I also have an interview on Monday in Myrtle Beach! I'm not posting this one on the book of face because it seems like I get all excited when I do that only to be very let down afterwards. This is a retail-ish job, I think, not really sure but it's with a company that I think I would very much enjoy working for. We'll see how it goes. On the bright side, the manager that called me seemed extremely nice and really peppy so that always helps with any job. 

We've got today and tomorrow left in Asheville and then it's "Sianara sucka!" I am thrilled to be moving on and starting over. Like, beyond thrilled. Of course there are some emo parts, like leaving behind family but we're moving to the beach, the beach. It's not like we won't be visited.  In the meantime I am looking forward to seeing my long lost best sisteriend (best friend/sister), spending half a day at Ikea, and our very first baby shower! SO MUCH TO LOOK FORWARD TO! 

I will leave you with this quote on pregnancy from my new favorite blog in the entire world (I literally sat in my bed and laughed until I cried reading this thing!)






(the following is from an article written for new Dads)
4. Don't ask "What's for Dinner" If everyone in the house is alive when you get home that's a successful day. My friend's husband asked her why dinner wasn't ready because "she'd been sitting at home all day doing nothing". If you ask "What's for dinner?" the answer will be "Your left testicle". Eat cereal, order take-out or drink pumped breastmilk. Your choice.

 Bahahaha, now glean what you will from this and go enjoy the day!

Tuesday, March 6, 2012

Train of thought... derailed.

Week 20. Whoa.

I've been thinking back on the amount of time I've been pregnant so far, and how it has absolutely flown by and I know that the next 20 weeks will probably go by even faster.

In the past 20 weeks I have discovered a little life growing inside me. I have seen pictures of her developing body, I have learned that it is a her, I have felt her kick and squirm on the inside, and I have watched my own body make room for her to grow. It's been nothing short of miraculous. I have also left the security of a steady job. Said goodbye to friends and teachers, people that I have looked up to and others that have looked up to me. I have found that as much as I want to love Asheville I just can't seem to find a place to fit in. I have learned that my husband is reliable, that he really is my best friend. I've learned that it's ok to enjoy reading blogs and not have to keep up with my own. I've learned that sometimes growing requires painful changes.

This week my Mom got a job.

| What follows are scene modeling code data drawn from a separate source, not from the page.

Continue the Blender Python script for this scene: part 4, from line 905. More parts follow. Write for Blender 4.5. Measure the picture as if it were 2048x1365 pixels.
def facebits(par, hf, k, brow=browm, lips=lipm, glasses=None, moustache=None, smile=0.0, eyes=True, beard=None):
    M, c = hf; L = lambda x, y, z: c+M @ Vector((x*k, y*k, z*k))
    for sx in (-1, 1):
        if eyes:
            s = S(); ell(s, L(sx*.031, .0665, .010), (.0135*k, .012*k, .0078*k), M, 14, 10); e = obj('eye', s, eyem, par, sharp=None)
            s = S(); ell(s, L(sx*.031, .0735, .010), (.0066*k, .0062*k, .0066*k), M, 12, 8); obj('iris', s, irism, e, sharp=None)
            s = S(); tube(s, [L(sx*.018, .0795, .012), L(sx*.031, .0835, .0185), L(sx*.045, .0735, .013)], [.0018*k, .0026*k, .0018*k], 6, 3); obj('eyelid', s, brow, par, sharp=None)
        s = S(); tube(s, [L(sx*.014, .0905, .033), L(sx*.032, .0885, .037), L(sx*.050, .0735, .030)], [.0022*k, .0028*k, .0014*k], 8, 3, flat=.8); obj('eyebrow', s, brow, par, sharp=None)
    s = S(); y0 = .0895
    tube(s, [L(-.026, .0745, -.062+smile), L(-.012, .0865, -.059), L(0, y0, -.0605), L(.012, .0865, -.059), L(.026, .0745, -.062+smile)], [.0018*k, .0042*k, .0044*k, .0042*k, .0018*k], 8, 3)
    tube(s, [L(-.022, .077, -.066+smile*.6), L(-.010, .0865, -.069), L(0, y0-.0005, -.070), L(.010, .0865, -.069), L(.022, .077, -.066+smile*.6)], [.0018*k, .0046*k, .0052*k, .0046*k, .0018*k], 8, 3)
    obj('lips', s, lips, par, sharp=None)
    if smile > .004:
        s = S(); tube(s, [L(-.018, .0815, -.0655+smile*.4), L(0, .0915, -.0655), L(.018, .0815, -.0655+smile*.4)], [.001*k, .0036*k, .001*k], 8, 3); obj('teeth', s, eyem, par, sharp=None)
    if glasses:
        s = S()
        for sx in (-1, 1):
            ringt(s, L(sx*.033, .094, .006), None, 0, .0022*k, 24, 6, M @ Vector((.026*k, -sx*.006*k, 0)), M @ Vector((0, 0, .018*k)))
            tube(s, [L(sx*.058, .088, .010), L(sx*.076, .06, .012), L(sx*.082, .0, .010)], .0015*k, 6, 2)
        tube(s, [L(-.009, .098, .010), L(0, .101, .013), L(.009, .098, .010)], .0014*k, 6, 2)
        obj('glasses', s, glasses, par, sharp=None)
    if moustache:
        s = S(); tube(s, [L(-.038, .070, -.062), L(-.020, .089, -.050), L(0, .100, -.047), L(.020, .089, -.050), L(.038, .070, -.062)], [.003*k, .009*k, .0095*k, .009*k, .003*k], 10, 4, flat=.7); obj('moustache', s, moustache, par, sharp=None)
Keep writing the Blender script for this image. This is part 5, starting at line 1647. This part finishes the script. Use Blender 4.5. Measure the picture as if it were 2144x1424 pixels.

A fabulous knock-your-socks-off job. And she deserves it. My Dad also decided to retire from his, a job he has held for 26 years. Talk about some inspiration. They both took a step of faith and decided he would retire and she would put out her resume. They prayed about it and here they are in a very short time with her new knock-your-socks-off job. I'm impressed and so very proud.

I'm still searching for a job. After giving up on the Asheville jobs and moving on to Myrtle Beach, the prospects looked good. I've had two fabulous interviews, one is "still searching" and the other turned out to be a scam. A very pretty, well packaged scam, but a scam none the less. And when said "scam" didn't call me back for the second part of the package? Well, I should have counted my blessings and moved on but instead I sobbed over how I can't even get a scam to call me back. Dumb, I know. But when you've been looking for a job for awhile it starts to get personal. I feel like no one wants me. Throw in some pregnancy hormones and you've got a full fledged sobbing fest. Poor Luke.